GIVEN MATERIAL:
####################

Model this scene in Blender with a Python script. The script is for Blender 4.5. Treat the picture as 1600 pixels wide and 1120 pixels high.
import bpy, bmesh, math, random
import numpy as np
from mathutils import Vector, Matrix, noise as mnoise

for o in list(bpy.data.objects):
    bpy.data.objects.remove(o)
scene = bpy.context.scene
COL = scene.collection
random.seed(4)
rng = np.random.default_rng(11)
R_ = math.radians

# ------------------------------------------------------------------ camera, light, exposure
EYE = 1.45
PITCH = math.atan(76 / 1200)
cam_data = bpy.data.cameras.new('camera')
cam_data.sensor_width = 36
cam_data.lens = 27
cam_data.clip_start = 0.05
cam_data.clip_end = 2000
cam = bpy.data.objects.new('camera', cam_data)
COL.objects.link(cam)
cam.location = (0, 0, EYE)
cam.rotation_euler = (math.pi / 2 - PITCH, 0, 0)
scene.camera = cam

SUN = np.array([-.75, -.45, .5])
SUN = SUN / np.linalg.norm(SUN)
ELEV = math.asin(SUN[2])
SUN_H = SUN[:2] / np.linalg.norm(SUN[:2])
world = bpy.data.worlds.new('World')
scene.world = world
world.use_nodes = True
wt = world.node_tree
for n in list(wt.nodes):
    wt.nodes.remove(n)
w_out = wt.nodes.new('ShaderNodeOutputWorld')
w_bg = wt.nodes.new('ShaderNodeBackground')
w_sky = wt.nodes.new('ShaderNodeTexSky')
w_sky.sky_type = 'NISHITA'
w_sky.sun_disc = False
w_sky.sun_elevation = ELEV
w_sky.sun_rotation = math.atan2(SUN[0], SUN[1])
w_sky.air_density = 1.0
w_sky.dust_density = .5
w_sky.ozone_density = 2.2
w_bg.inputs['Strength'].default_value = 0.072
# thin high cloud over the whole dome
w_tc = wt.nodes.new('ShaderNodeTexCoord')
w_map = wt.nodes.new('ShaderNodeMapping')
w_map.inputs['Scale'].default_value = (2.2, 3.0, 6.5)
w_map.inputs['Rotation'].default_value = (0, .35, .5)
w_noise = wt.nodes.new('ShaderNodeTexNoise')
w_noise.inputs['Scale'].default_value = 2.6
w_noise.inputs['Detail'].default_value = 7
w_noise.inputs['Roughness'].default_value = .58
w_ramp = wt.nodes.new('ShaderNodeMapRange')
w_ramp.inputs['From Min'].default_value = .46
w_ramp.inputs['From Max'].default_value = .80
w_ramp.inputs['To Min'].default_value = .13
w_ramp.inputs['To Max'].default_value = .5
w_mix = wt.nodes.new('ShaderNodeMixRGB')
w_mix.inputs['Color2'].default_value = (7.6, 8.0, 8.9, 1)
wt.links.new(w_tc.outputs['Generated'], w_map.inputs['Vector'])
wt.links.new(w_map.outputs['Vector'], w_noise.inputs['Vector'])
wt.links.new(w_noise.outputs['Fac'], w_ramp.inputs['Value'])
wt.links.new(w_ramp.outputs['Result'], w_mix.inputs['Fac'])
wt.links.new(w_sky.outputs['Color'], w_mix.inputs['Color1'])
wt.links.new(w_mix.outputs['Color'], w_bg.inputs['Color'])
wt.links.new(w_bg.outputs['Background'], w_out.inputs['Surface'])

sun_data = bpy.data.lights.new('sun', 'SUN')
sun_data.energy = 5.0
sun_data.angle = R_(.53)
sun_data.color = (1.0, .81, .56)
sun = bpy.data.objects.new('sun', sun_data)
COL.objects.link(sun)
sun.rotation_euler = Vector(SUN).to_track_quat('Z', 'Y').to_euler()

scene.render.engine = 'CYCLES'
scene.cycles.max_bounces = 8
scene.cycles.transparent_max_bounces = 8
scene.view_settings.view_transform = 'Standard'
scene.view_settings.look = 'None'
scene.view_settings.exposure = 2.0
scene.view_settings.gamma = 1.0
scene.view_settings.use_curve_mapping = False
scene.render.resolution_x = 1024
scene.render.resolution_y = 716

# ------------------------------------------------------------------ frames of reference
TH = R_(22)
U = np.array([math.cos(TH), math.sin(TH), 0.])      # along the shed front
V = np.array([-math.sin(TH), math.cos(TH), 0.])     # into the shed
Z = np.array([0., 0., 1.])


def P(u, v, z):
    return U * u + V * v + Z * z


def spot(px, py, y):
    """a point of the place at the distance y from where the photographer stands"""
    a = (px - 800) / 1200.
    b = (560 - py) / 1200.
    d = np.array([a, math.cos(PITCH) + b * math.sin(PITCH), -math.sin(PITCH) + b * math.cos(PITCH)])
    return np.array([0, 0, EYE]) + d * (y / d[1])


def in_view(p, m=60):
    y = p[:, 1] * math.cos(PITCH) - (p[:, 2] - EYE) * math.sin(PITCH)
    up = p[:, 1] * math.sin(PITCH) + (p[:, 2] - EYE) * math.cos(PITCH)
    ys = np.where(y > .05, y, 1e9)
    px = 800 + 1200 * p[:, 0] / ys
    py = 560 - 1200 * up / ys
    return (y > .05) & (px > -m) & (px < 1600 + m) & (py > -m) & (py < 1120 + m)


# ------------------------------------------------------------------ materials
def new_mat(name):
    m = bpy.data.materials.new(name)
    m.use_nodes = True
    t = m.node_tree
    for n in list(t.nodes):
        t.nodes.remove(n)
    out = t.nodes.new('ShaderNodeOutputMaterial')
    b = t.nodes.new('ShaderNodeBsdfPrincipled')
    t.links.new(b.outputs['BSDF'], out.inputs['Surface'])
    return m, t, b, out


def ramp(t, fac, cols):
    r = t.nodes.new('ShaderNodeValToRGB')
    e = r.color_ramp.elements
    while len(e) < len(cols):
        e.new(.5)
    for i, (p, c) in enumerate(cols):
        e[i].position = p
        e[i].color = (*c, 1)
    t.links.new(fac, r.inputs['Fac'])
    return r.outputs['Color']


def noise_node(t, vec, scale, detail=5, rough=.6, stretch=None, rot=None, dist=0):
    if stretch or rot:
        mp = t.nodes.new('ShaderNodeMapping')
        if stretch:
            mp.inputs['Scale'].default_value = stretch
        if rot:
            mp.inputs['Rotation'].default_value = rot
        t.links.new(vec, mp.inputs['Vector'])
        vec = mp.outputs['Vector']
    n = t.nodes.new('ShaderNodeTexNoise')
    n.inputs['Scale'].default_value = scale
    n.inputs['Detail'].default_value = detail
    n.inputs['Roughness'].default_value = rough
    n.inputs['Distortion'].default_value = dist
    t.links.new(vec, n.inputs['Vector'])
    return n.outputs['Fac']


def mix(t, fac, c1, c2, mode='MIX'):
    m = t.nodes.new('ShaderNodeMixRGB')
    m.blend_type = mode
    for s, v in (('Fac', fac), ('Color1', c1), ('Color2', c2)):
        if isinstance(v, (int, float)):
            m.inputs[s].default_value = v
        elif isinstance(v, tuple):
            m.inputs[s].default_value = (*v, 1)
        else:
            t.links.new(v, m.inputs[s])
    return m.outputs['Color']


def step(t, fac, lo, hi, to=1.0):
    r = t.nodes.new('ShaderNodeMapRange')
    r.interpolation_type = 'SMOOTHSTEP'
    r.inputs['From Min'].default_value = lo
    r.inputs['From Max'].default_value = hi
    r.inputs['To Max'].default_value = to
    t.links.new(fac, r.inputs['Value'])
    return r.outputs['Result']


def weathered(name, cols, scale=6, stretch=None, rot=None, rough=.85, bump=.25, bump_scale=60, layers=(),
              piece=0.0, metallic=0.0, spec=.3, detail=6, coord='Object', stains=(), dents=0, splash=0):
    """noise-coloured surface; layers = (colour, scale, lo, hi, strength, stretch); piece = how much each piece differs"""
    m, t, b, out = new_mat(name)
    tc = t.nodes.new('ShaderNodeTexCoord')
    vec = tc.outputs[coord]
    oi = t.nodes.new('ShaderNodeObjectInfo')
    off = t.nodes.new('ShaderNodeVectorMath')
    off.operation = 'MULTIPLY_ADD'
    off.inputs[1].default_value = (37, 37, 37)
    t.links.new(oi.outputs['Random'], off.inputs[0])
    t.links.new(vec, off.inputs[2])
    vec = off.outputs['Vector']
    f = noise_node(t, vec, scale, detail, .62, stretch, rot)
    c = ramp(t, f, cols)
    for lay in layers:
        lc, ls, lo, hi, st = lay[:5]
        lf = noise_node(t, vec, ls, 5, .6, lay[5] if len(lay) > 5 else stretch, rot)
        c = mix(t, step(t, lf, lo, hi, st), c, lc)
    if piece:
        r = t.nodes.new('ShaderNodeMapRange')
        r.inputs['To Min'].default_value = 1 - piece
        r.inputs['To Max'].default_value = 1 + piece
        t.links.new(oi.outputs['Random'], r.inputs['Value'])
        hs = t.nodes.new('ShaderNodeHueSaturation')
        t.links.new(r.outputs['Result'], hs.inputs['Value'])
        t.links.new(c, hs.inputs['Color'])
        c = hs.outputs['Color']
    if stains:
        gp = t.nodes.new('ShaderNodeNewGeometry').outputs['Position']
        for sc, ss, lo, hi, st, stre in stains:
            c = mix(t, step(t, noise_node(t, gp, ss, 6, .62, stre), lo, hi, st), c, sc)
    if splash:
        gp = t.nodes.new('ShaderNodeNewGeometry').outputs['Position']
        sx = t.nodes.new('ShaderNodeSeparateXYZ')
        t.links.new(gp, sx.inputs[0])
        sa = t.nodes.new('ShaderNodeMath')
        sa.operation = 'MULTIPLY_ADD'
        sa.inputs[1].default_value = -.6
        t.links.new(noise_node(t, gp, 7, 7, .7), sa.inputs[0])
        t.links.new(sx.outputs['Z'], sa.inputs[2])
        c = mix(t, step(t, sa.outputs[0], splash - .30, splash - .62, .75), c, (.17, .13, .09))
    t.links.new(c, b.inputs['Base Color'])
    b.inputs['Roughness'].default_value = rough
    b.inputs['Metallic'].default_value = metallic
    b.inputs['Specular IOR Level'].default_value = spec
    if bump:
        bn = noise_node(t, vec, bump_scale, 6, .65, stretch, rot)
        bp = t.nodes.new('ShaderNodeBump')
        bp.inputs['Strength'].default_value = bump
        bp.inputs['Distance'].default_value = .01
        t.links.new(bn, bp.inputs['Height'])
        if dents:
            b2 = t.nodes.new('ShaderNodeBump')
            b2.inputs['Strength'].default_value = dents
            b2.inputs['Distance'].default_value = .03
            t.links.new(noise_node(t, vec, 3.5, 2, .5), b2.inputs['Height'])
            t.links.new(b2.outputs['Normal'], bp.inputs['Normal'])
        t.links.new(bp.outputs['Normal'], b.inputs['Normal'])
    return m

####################

Reproduce only the lines from the top of the material through the one bearing "R_ = math.radians", each exactly as it stands.

REPLY TO THE TASK:
Model this scene in Blender with a Python script. The script is for Blender 4.5. Treat the picture as 1600 pixels wide and 1120 pixels high.
import bpy, bmesh, math, random
import numpy as np
from mathutils import Vector, Matrix, noise as mnoise

for o in list(bpy.data.objects):
    bpy.data.objects.remove(o)
scene = bpy.context.scene
COL = scene.collection
random.seed(4)
rng = np.random.default_rng(11)
R_ = math.radians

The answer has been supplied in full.